**Task objective:** From the line containing "Continue the Blender Python script for this scene: part 2, from" through the line containing "tb = MB().box((-9, DW-.05, 0), (11, DW, .22));", retype each line exactly; include both end lines and nothing beyond them.

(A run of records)
☆ ☆ ☆ ☆
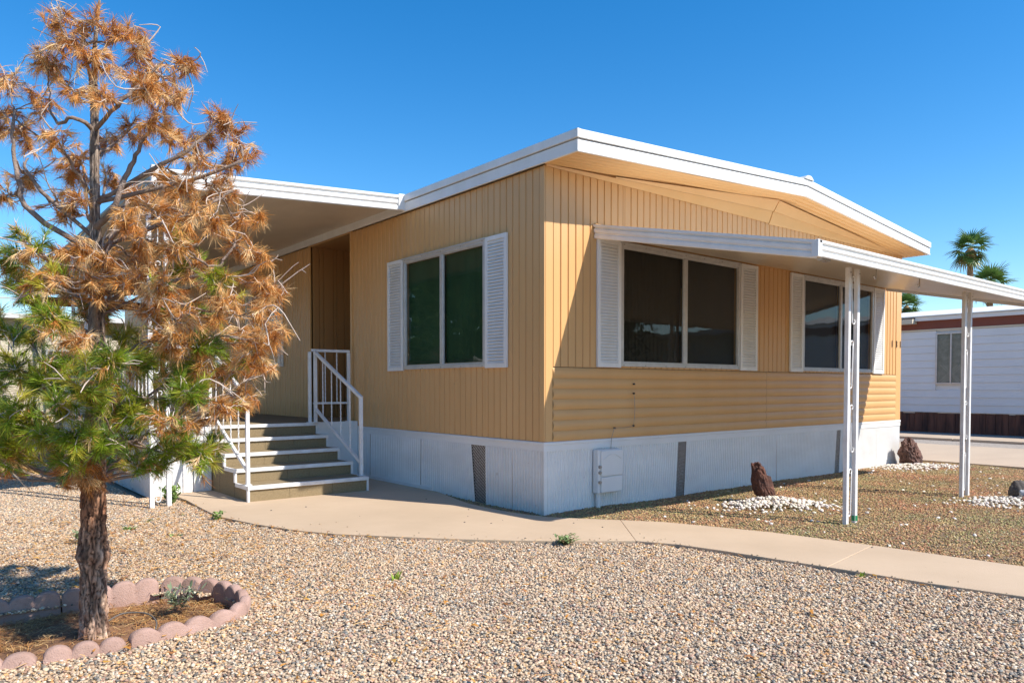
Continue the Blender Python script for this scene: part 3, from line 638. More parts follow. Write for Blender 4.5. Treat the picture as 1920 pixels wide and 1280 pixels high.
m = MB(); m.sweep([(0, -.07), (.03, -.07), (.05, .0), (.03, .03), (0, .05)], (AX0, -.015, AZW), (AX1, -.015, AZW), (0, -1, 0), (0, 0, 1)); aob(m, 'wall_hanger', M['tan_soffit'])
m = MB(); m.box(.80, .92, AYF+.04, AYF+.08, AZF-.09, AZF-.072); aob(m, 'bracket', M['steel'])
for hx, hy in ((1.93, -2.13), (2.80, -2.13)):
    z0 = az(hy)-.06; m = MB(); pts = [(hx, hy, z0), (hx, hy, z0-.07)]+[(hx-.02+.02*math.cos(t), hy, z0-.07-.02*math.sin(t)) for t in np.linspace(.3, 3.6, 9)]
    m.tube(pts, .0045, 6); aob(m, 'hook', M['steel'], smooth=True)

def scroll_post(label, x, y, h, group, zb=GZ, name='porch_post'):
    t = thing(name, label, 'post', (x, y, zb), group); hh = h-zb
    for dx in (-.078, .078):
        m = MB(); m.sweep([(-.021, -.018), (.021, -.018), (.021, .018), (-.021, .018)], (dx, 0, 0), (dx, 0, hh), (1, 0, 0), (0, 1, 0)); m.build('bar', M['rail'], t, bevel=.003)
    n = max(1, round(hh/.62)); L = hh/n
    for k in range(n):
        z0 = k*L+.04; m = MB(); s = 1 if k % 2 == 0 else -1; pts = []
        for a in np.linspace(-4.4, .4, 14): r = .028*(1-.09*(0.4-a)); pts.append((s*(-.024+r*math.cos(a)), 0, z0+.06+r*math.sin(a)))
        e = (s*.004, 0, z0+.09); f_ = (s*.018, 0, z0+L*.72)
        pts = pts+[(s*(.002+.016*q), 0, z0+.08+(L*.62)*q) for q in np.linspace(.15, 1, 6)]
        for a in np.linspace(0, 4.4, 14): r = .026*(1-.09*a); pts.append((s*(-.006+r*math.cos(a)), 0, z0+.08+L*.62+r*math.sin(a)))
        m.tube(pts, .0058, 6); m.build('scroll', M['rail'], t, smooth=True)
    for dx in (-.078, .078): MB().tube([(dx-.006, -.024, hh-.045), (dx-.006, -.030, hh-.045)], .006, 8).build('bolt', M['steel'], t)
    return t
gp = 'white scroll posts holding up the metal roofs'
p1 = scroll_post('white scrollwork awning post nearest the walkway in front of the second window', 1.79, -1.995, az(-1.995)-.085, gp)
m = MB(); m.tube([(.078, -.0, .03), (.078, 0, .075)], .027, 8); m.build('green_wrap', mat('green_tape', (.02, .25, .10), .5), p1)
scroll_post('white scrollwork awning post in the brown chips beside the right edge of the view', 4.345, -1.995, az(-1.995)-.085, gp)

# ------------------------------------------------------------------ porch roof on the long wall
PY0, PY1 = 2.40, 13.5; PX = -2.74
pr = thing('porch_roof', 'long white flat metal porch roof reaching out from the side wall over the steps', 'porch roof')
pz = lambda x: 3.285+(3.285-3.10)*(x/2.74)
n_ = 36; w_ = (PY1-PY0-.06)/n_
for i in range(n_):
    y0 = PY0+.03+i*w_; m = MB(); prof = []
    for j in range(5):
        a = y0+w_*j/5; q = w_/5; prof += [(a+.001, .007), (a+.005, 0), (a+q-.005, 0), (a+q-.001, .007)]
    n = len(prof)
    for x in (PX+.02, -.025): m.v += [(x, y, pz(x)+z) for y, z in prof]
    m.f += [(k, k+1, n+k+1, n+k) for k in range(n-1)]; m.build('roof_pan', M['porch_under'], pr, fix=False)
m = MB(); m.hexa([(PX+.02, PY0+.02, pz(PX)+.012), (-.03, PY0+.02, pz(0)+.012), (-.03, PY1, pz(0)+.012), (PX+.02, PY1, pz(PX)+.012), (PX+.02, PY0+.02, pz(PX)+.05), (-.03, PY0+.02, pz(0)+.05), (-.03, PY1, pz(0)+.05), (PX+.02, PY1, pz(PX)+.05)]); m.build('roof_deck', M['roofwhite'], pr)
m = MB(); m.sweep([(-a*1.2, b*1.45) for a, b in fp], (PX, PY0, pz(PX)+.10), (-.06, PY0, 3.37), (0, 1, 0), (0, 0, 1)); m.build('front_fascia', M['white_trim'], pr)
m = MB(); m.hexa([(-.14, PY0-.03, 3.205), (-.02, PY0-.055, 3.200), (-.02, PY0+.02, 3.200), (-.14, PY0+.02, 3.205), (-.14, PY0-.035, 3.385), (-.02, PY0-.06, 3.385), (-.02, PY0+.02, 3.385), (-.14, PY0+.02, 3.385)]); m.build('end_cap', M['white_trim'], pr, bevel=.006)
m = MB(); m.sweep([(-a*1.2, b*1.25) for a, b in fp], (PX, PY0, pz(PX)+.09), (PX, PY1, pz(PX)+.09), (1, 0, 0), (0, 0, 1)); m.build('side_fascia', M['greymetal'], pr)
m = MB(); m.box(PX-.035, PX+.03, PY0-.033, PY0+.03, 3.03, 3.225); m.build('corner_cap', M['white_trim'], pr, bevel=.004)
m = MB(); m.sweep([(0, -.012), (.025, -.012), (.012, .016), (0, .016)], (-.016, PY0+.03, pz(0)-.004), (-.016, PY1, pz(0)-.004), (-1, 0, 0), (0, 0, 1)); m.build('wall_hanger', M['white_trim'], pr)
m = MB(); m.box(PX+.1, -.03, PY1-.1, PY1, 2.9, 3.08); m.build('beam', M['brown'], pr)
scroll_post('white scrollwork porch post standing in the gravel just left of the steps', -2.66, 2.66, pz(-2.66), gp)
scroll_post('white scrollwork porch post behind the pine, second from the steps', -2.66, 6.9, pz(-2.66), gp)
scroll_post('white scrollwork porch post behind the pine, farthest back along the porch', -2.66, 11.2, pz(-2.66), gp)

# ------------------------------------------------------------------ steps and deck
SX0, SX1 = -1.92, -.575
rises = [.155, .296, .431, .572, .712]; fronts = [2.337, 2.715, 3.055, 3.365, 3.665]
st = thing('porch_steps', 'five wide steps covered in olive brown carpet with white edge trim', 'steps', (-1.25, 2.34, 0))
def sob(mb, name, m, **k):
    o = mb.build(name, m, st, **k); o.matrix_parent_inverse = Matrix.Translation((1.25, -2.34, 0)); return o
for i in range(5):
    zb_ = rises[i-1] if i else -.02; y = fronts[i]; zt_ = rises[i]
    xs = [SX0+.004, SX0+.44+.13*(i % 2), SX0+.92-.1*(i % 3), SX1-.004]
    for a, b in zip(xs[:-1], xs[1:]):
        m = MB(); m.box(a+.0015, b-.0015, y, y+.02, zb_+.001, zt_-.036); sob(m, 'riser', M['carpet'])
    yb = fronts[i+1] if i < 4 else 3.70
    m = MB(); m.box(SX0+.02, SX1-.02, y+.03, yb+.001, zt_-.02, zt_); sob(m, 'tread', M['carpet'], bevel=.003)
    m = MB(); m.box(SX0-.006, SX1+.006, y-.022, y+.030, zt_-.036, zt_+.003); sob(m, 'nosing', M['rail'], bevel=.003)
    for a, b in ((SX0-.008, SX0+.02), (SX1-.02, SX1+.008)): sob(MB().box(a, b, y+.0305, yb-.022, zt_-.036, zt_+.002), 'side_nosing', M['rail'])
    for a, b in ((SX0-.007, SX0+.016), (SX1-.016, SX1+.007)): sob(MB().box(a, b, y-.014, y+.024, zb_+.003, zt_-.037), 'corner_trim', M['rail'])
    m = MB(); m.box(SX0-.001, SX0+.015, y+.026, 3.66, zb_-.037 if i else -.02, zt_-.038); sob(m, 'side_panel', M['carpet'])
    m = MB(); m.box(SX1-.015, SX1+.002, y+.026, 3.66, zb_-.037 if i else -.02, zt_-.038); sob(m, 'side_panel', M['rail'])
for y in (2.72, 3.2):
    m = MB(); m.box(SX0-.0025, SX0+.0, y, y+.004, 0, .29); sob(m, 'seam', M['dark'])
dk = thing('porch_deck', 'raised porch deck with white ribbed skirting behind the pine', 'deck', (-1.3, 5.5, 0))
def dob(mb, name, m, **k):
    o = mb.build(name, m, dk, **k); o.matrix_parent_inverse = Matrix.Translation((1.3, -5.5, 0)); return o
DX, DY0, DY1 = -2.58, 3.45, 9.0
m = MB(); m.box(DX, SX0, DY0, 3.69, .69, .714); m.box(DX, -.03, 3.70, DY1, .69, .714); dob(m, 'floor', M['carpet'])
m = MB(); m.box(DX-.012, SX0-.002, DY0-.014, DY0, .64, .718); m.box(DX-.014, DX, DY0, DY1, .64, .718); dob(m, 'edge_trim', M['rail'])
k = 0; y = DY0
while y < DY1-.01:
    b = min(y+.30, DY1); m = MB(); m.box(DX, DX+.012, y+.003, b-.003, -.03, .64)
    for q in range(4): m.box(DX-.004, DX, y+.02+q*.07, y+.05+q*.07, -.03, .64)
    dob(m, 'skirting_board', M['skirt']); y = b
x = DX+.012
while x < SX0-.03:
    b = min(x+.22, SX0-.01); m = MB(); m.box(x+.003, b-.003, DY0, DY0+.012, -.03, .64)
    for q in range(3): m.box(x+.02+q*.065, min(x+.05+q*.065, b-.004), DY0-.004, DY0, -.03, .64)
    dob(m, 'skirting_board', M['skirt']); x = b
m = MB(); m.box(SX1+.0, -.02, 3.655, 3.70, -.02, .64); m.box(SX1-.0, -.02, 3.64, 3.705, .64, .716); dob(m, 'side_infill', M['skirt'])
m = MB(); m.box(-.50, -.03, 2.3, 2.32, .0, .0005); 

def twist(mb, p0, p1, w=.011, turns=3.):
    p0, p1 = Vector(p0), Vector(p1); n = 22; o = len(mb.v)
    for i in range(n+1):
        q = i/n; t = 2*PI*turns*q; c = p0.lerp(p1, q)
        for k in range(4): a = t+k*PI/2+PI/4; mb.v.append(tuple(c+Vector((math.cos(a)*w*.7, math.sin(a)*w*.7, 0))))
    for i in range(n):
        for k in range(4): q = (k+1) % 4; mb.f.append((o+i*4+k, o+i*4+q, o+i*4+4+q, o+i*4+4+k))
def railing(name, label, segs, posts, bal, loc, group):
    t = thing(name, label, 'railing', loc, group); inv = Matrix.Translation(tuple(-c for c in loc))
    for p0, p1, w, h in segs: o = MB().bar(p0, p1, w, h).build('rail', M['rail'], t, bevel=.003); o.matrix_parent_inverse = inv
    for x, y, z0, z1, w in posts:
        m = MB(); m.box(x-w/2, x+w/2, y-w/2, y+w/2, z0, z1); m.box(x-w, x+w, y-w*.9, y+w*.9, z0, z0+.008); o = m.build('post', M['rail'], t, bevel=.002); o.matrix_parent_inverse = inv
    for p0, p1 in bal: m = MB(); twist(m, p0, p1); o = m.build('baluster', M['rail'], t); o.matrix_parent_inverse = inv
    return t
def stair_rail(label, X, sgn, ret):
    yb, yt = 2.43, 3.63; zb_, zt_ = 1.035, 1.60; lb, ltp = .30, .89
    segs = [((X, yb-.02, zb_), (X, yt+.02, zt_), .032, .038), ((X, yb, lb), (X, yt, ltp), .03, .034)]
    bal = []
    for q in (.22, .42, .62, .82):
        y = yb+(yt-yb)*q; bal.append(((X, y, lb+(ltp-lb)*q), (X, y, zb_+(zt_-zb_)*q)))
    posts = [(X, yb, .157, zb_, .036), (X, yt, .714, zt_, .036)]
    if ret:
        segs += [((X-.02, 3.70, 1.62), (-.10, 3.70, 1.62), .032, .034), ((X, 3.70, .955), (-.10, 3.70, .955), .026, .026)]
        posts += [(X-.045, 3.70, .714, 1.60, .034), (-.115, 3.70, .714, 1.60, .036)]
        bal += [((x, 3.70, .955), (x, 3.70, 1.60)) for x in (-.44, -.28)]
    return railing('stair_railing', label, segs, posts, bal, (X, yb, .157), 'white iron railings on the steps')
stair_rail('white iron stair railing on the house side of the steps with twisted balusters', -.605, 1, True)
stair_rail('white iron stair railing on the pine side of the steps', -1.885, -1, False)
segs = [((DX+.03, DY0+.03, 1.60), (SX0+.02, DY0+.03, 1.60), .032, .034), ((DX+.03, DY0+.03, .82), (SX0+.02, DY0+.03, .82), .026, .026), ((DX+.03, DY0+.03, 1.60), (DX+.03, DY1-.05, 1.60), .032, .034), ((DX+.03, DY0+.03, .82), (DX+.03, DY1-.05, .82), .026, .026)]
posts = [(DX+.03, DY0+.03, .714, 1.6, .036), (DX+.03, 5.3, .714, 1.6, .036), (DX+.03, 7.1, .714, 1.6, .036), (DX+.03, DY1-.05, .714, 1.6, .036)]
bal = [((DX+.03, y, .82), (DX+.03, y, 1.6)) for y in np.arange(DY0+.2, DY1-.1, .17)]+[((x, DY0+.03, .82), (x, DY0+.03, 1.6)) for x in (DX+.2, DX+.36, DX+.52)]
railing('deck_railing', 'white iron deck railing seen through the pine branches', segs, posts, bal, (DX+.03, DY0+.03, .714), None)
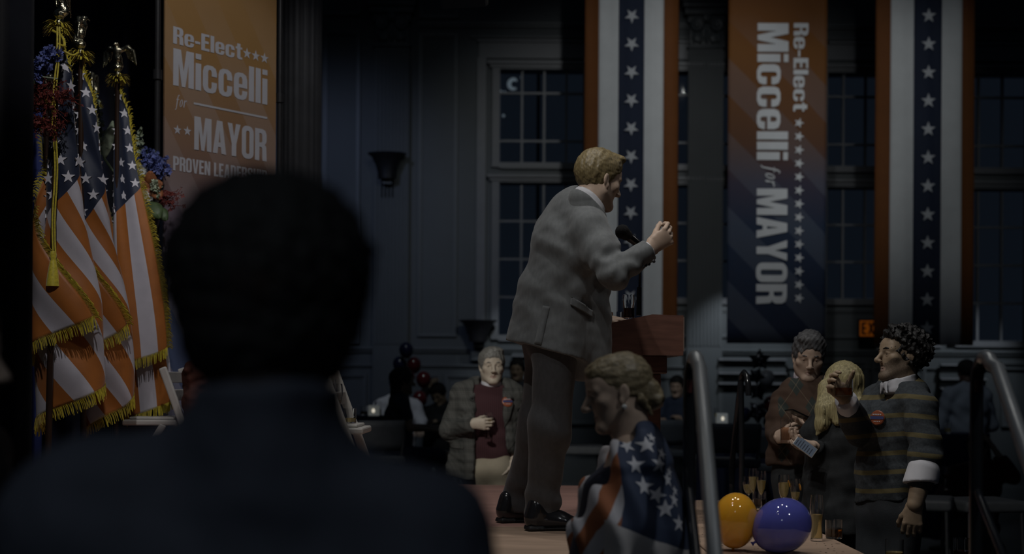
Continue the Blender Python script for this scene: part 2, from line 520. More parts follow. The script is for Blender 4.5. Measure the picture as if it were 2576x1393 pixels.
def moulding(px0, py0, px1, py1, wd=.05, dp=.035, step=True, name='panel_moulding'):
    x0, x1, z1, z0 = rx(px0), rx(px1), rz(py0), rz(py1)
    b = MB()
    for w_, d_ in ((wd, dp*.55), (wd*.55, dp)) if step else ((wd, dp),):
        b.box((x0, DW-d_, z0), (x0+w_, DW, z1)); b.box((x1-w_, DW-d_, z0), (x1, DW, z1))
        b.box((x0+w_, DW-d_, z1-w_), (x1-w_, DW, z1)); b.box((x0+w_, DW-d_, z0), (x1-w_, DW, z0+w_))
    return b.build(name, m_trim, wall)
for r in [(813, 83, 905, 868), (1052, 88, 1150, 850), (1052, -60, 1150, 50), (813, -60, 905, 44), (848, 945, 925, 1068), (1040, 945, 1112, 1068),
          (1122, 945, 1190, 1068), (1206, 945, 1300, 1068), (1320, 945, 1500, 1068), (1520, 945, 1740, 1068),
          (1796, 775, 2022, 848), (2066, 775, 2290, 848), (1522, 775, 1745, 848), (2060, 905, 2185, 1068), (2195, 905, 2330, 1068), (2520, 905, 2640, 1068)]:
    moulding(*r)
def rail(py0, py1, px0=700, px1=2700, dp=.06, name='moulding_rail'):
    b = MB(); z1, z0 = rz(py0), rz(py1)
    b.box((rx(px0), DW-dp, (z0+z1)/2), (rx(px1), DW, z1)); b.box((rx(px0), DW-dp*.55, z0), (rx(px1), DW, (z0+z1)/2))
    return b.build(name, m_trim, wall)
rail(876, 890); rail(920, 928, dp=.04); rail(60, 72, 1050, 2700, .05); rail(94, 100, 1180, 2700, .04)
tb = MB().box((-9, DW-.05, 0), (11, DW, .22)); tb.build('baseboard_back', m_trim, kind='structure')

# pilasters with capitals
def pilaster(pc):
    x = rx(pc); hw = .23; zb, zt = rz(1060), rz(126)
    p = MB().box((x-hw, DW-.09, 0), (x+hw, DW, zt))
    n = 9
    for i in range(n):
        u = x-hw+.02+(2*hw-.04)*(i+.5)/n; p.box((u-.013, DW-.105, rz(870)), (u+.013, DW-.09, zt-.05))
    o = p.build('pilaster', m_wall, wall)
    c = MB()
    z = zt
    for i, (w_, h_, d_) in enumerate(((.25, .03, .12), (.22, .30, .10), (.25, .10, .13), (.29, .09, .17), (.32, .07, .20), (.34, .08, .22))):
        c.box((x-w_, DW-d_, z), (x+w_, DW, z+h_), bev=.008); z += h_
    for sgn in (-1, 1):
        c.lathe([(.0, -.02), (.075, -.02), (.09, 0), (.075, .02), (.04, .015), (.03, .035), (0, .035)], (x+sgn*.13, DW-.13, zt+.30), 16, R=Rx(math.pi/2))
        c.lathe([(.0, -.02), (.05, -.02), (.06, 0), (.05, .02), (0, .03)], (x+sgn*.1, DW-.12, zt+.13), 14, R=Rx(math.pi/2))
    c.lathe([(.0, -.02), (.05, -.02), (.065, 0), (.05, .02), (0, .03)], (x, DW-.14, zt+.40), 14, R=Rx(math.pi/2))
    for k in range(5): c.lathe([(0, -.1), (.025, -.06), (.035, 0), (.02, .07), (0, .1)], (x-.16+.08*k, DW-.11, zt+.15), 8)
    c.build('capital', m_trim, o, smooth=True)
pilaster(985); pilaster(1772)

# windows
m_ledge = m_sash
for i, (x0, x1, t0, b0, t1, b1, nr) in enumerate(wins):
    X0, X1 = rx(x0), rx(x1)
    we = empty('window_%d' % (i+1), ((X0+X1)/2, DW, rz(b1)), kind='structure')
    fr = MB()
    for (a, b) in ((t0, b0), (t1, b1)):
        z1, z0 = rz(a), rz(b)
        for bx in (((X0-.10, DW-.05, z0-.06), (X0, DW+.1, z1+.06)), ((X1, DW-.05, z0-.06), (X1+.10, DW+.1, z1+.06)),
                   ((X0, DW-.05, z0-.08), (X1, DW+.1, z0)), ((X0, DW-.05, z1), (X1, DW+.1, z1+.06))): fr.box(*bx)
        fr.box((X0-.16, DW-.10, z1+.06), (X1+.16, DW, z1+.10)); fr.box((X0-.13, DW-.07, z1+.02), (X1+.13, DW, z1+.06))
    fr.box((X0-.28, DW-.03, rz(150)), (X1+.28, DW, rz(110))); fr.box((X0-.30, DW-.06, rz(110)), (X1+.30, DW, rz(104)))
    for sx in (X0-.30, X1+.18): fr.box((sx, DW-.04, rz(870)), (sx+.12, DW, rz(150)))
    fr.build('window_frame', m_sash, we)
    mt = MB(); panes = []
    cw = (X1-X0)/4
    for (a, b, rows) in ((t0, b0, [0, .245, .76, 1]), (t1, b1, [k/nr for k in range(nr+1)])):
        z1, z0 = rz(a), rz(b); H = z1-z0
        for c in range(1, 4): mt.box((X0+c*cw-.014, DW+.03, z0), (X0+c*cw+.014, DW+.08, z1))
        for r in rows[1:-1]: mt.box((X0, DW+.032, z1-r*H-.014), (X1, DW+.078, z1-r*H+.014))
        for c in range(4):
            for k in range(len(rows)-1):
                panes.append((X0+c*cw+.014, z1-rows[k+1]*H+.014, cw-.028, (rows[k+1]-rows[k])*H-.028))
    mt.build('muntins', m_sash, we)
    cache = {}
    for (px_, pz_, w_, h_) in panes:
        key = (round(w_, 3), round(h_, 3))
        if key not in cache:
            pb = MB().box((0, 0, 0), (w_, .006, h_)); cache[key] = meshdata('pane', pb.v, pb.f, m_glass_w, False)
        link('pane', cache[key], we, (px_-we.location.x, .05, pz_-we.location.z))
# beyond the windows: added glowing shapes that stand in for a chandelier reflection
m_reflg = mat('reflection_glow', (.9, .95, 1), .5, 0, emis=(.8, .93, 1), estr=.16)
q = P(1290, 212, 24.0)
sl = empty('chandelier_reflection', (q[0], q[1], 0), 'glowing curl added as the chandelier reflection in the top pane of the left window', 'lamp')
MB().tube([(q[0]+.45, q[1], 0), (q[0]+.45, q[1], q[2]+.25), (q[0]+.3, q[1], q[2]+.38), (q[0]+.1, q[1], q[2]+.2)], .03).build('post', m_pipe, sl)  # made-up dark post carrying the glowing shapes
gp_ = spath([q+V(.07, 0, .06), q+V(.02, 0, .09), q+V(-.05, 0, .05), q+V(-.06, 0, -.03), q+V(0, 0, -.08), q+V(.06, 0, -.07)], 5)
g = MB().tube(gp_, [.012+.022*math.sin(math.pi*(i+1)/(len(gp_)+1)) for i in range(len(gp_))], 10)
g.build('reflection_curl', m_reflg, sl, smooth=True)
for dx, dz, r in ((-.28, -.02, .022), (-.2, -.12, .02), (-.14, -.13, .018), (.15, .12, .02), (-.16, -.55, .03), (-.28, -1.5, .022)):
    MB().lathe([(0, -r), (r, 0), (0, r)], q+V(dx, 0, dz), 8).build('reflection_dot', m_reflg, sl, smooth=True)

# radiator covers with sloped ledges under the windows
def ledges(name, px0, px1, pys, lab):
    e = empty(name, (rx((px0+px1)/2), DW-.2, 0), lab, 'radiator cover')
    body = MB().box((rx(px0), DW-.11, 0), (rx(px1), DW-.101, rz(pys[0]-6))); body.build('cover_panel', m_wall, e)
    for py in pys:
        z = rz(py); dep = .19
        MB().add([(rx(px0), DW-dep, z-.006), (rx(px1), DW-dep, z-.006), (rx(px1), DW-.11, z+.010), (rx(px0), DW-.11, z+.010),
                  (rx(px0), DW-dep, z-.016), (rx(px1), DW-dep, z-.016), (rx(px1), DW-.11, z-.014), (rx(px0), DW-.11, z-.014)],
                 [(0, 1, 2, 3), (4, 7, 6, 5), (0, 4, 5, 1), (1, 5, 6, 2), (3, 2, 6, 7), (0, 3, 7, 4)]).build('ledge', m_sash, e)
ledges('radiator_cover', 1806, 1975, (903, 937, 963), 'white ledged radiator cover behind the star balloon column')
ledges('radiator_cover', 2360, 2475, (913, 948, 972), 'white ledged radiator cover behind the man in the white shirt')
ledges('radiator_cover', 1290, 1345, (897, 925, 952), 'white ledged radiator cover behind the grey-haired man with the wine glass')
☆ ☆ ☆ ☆
**Worked solution:**
Continue the Blender Python script for this scene: part 2, from line 520. More parts follow. The script is for Blender 4.5. Measure the picture as if it were 2576x1393 pixels.
def moulding(px0, py0, px1, py1, wd=.05, dp=.035, step=True, name='panel_moulding'):
    x0, x1, z1, z0 = rx(px0), rx(px1), rz(py0), rz(py1)
    b = MB()
    for w_, d_ in ((wd, dp*.55), (wd*.55, dp)) if step else ((wd, dp),):
        b.box((x0, DW-d_, z0), (x0+w_, DW, z1)); b.box((x1-w_, DW-d_, z0), (x1, DW, z1))
        b.box((x0+w_, DW-d_, z1-w_), (x1-w_, DW, z1)); b.box((x0+w_, DW-d_, z0), (x1-w_, DW, z0+w_))
    return b.build(name, m_trim, wall)
for r in [(813, 83, 905, 868), (1052, 88, 1150, 850), (1052, -60, 1150, 50), (813, -60, 905, 44), (848, 945, 925, 1068), (1040, 945, 1112, 1068),
          (1122, 945, 1190, 1068), (1206, 945, 1300, 1068), (1320, 945, 1500, 1068), (1520, 945, 1740, 1068),
          (1796, 775, 2022, 848), (2066, 775, 2290, 848), (1522, 775, 1745, 848), (2060, 905, 2185, 1068), (2195, 905, 2330, 1068), (2520, 905, 2640, 1068)]:
    moulding(*r)
def rail(py0, py1, px0=700, px1=2700, dp=.06, name='moulding_rail'):
    b = MB(); z1, z0 = rz(py0), rz(py1)
    b.box((rx(px0), DW-dp, (z0+z1)/2), (rx(px1), DW, z1)); b.box((rx(px0), DW-dp*.55, z0), (rx(px1), DW, (z0+z1)/2))
    return b.build(name, m_trim, wall)
rail(876, 890); rail(920, 928, dp=.04); rail(60, 72, 1050, 2700, .05); rail(94, 100, 1180, 2700, .04)
tb = MB().box((-9, DW-.05, 0), (11, DW, .22)); tb.build('baseboard_back', m_trim, kind='structure')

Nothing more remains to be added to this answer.